TASK GOAL: Your job is to return the lines between the line holding "Model this scene" and the line holding "COL = SC.collection", inclusive, exactly and with no pictures.

LISTED ENTRIES:
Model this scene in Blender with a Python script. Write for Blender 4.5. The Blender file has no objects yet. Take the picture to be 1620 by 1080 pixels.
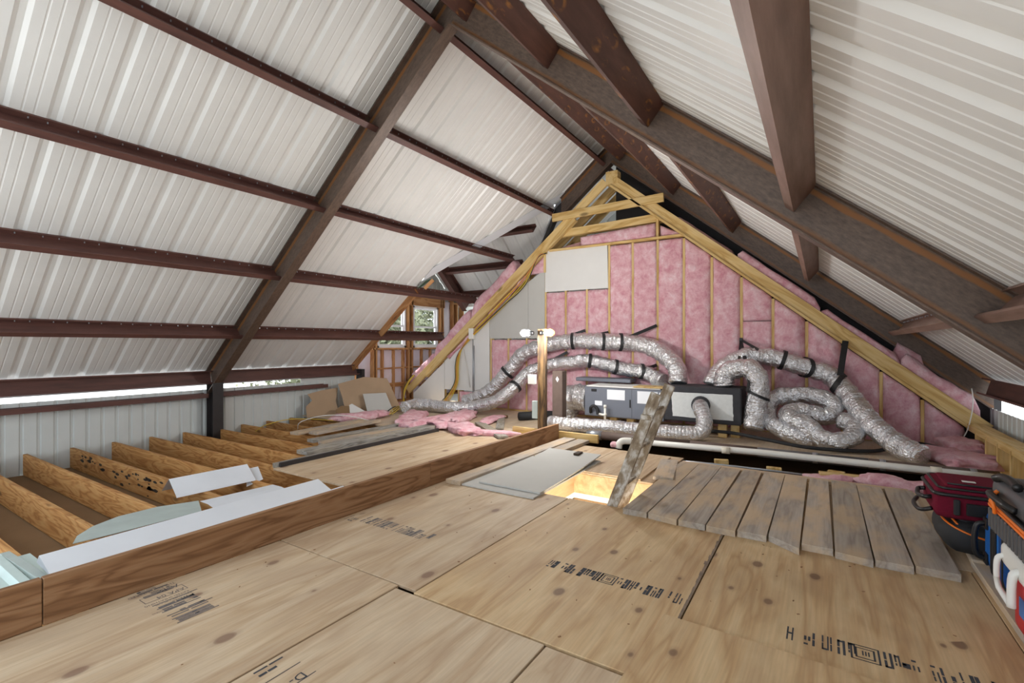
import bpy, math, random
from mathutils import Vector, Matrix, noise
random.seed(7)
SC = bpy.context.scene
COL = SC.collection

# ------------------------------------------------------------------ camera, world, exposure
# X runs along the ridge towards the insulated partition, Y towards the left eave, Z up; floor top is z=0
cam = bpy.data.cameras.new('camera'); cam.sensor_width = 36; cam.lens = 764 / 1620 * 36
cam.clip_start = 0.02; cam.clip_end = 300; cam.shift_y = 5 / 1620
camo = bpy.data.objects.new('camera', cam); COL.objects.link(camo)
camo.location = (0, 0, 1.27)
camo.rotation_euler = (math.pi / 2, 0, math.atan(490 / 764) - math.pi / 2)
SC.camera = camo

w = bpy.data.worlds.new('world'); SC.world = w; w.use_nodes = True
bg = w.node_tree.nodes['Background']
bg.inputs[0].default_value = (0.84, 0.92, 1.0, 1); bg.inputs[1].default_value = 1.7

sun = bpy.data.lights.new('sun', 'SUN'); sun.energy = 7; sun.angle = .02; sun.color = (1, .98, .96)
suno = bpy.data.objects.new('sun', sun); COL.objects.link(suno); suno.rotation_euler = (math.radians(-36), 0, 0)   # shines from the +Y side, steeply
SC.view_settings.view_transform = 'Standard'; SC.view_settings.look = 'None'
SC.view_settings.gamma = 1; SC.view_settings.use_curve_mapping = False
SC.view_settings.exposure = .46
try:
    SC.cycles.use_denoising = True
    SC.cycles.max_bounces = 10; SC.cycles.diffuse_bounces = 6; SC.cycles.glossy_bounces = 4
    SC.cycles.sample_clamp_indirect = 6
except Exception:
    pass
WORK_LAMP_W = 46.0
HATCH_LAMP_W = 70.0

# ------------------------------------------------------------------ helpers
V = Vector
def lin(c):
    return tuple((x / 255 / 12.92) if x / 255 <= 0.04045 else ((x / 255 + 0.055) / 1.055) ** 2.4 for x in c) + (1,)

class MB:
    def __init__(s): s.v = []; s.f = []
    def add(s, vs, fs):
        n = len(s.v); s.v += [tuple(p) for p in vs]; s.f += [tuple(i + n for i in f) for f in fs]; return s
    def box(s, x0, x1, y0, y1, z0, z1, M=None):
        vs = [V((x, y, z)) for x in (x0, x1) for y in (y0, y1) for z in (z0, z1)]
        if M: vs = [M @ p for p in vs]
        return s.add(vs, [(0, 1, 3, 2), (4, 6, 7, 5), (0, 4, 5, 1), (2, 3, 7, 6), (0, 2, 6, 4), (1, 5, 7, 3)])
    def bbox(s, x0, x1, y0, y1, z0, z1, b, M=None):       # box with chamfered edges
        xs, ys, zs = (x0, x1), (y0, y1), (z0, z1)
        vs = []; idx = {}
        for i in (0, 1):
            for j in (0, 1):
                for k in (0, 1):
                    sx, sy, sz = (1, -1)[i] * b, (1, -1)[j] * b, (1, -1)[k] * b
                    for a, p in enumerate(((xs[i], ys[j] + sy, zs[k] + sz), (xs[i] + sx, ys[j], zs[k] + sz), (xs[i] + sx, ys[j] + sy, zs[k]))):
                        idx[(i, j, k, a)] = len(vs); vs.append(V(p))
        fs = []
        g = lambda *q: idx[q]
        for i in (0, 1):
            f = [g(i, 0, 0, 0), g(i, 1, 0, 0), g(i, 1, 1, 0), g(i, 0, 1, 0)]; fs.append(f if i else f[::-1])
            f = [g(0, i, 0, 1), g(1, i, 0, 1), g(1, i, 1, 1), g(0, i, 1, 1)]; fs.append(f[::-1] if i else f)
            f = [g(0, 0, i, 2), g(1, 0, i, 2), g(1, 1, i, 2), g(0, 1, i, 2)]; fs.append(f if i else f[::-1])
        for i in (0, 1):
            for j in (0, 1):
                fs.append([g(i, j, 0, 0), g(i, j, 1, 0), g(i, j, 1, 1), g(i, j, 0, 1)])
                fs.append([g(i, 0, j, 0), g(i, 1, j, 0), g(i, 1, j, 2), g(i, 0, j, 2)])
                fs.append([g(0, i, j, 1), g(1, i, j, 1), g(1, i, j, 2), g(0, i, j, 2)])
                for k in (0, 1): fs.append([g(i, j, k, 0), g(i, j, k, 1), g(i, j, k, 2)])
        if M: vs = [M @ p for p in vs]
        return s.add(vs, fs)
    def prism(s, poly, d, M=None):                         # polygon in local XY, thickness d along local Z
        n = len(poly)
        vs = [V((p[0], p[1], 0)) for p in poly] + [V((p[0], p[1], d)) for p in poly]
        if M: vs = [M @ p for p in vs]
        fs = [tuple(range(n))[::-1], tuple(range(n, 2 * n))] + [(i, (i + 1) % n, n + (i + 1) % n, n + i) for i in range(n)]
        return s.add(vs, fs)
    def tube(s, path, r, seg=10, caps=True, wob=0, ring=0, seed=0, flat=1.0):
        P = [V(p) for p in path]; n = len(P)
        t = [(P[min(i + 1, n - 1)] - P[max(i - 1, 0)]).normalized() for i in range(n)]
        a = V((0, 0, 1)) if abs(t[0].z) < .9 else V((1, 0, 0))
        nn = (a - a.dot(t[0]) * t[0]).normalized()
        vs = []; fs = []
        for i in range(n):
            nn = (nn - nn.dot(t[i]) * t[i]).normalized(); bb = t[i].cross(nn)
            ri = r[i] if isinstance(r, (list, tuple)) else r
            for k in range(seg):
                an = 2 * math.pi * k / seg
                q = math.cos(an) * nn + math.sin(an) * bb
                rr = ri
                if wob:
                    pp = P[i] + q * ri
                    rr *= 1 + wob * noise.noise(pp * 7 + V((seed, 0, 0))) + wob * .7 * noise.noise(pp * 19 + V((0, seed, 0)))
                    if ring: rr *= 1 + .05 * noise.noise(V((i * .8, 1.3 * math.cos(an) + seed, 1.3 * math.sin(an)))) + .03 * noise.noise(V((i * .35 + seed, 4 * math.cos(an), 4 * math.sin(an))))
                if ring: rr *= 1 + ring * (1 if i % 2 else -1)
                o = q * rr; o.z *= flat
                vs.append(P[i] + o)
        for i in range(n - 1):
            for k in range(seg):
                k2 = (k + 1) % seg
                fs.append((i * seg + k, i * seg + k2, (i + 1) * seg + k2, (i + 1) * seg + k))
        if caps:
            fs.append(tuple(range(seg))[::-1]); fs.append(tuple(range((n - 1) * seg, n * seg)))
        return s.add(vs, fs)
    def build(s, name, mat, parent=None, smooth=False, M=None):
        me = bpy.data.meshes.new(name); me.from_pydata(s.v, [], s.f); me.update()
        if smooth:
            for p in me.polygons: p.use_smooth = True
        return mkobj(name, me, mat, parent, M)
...
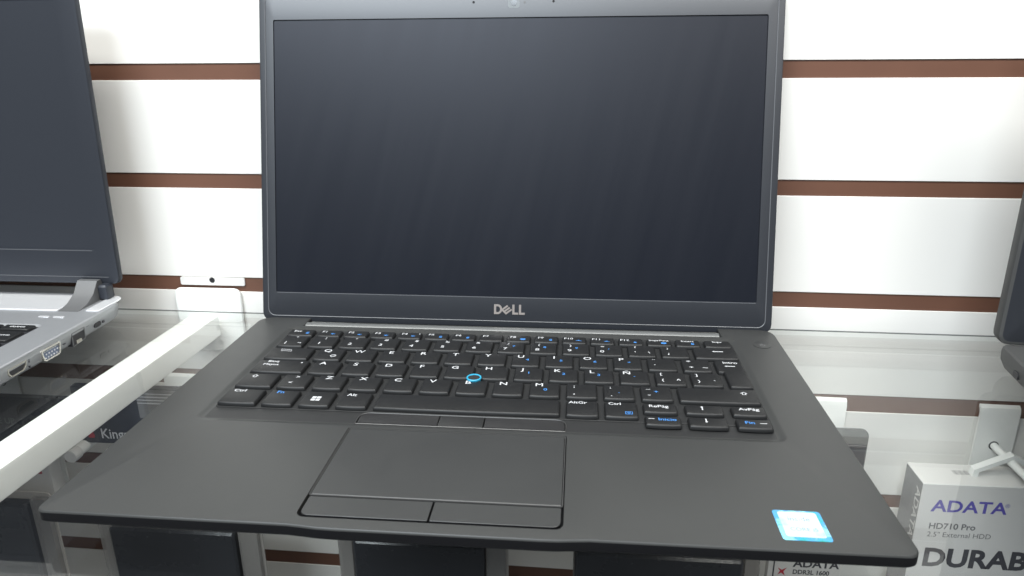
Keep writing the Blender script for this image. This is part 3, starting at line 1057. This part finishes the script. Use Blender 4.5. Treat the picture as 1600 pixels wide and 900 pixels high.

WRITTEN SOLUTION:
Model this scene in Blender with a Python script. Write for Blender 4.5. The Blender file has no objects yet. Take the picture to be 1620 by 1080 pixels.
import bpy, math, random
from mathutils import Vector, Matrix, noise
random.seed(7)
SC = bpy.context.scene
COL = SC.collection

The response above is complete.